Note: It doesn’t matter if the “if clause” is at the beginning or in the second part of the statement.

In the first example the speaker has the possibility to pass the exam, but he / she must study hard for it.

In the second example, the speaker tells the listener that it´s possible for him to go dancing but the condition is that he / she must feel better.

In the third example, the speaker is saying that “she” has the possibility to win the lottery, but the condition is that she must buy a lottery ticket.

 In the last three examples above the statement begins with the “if” clause and the result clause follows with no change in meaning.

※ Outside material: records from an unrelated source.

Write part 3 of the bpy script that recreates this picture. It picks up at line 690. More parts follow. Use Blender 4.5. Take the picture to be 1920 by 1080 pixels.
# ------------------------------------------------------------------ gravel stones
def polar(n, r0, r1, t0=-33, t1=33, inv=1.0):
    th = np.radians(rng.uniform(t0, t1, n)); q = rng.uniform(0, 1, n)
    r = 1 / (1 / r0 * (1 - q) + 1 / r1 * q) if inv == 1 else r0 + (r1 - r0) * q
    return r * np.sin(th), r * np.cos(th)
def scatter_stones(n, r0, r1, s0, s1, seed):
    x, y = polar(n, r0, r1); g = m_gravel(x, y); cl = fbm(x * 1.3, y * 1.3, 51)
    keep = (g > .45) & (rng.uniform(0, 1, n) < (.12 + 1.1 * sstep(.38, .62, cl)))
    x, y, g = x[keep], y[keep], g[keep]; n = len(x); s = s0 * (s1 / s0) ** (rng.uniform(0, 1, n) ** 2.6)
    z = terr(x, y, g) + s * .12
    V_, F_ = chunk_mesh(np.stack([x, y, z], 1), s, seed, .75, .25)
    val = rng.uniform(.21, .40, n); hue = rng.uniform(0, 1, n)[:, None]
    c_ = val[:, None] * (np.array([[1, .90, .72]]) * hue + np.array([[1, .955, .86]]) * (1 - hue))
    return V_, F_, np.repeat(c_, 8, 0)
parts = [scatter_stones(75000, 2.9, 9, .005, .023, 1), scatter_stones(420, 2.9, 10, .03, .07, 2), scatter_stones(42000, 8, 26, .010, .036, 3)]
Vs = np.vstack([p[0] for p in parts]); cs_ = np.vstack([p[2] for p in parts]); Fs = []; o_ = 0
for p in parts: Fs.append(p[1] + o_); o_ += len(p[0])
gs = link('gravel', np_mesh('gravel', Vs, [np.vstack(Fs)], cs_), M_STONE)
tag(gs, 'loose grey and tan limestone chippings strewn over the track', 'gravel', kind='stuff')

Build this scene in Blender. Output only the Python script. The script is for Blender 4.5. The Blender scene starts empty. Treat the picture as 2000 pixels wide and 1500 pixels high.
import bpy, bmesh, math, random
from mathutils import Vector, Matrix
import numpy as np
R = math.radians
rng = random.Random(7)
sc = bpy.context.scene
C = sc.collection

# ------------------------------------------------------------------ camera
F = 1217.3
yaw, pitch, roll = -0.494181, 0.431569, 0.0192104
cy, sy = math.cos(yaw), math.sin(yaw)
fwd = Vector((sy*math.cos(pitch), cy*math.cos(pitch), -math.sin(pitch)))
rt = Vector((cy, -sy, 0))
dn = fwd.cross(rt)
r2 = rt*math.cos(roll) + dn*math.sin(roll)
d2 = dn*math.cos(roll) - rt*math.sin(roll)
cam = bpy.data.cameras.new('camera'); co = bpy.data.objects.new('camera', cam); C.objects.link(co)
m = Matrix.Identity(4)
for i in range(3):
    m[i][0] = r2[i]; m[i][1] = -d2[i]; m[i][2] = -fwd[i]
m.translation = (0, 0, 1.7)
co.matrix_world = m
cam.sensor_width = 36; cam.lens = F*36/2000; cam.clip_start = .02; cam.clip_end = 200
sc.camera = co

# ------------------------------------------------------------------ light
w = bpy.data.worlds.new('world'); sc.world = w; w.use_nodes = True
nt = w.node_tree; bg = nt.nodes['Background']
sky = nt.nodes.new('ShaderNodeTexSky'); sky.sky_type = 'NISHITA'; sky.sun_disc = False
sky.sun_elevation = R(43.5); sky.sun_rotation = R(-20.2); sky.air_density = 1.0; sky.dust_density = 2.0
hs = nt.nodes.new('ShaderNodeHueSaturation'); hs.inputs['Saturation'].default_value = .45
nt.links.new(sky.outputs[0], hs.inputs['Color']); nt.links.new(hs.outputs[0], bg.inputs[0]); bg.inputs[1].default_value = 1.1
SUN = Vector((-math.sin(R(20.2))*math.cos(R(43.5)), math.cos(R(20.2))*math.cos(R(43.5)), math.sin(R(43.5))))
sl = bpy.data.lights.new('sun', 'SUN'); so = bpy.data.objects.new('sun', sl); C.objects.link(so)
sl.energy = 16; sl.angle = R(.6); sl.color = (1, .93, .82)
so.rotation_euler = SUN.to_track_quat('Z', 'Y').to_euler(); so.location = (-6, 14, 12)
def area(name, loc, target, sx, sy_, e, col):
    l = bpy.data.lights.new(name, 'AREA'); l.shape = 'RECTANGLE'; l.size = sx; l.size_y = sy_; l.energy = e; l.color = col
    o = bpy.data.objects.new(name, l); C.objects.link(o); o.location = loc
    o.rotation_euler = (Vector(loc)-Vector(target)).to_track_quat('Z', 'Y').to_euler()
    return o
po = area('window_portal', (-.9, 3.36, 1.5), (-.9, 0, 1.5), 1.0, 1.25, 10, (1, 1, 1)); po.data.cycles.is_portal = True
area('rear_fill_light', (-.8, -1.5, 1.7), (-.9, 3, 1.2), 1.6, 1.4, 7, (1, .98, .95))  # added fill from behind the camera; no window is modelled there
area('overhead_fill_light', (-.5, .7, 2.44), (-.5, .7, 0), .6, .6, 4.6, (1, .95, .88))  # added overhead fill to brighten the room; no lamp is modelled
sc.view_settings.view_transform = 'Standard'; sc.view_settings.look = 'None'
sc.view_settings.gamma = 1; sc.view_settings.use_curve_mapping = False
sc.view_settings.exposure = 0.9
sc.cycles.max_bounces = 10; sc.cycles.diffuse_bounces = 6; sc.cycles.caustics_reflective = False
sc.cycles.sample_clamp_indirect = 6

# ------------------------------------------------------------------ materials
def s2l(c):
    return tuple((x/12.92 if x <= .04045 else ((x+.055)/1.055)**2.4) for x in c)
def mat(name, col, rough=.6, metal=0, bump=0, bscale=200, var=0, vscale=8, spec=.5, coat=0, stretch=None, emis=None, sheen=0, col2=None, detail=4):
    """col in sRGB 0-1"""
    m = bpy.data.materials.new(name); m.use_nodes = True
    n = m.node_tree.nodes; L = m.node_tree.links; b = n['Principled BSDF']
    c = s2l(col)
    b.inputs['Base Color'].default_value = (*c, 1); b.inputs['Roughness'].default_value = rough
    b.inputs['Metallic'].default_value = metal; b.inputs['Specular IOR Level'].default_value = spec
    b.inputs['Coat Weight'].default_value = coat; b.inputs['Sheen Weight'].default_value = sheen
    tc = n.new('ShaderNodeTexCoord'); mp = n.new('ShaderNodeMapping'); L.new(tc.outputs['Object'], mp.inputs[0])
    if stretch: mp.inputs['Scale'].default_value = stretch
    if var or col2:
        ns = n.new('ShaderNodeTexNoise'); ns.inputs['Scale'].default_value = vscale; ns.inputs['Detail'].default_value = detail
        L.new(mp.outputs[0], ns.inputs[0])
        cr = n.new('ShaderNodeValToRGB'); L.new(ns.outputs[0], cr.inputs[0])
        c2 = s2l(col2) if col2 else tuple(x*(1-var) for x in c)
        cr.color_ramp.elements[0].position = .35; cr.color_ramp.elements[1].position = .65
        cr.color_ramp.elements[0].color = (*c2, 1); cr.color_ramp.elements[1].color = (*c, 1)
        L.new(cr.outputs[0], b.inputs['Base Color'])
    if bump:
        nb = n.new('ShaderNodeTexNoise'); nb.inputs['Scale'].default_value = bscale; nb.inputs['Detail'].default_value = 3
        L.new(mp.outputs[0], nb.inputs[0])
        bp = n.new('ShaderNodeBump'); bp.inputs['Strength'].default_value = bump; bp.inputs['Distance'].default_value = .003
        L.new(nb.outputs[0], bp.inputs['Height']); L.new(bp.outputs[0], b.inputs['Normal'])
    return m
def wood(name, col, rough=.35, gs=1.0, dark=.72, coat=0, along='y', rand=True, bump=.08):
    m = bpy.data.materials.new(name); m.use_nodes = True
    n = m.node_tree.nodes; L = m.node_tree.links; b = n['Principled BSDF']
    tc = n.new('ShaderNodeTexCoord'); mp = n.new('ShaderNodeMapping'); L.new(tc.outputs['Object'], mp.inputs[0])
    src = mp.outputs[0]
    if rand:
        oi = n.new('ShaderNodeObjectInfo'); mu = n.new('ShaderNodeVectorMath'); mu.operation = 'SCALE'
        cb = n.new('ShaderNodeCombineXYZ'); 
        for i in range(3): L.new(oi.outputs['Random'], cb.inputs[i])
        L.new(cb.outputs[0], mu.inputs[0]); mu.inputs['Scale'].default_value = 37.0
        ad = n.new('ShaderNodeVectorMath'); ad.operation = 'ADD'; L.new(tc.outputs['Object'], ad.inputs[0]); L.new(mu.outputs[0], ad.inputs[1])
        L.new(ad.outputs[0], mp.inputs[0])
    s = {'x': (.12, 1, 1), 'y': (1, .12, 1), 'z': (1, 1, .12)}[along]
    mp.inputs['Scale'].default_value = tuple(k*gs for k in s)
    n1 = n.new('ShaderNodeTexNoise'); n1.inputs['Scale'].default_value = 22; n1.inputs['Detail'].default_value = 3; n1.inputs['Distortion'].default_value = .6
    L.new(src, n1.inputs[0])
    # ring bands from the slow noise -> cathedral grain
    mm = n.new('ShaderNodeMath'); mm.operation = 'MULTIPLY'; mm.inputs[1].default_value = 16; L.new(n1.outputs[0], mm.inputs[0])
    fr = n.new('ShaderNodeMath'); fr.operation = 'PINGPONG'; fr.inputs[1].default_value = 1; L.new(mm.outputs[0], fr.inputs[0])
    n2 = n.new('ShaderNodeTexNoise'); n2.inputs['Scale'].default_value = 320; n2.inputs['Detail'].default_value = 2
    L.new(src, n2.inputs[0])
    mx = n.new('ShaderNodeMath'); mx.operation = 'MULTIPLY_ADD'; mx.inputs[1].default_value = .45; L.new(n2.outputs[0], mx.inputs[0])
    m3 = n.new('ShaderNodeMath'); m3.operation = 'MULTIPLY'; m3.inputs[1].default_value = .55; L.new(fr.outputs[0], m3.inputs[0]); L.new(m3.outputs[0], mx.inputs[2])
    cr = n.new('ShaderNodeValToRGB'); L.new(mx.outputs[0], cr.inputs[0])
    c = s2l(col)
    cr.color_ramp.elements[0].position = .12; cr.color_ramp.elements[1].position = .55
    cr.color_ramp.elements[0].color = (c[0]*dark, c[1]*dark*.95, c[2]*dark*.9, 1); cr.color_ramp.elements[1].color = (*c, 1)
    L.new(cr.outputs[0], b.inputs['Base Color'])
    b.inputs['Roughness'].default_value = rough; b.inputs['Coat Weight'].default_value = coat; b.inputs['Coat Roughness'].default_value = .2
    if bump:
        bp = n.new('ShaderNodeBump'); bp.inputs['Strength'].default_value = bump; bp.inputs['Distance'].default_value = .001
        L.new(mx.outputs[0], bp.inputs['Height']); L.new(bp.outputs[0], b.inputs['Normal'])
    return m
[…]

Here are more examples of conditional statements using “could”:

If I had enough money, I could buy a new car.

I could buy a new car if I had enough money.

I could go to the moon if I were an astronaut.

If I were an astronaut, I could go to the moon.

She could win a beauty contest if she lost some weight.

If she lost some weight, she could win a beauty contest.

Note: It is also important to note that when using the verb “to be” in conditional statements all persons are conjugated in the “were” form.


I could buy a big house if I were rich.

He could win the race if he were a little faster.

I could go to the discos if I were older but I am only twelve.

If she were smarter, she could get rid of that guy.

If I were at the party now I could be dancing with her.

It is also possible to make negative conditional statements, but we must use: couldn’t, didn’t or weren’t.


If I didn’t study English, I couldn’t go to Australia.

If he didn’t have the money, he couldn’t buy that car.

If she weren’t trained for the job, she couldn’t do the work.

They couldn’t pass the exam if they didn’t study.

If I didn’t work, I couldn’t get money.

Could as a Soft Suggestion

When we want to make a suggestion not quite as strong as “should”, we sometimes use the modal verb “could” which is similar to using “might” as a soft suggestion.


You could study a little harder.

The students could show more respect towards their teachers.

Margaret could tell her husband she loves him once in a while.

We could take more trips out of the city more often.

You could come home earlier you know.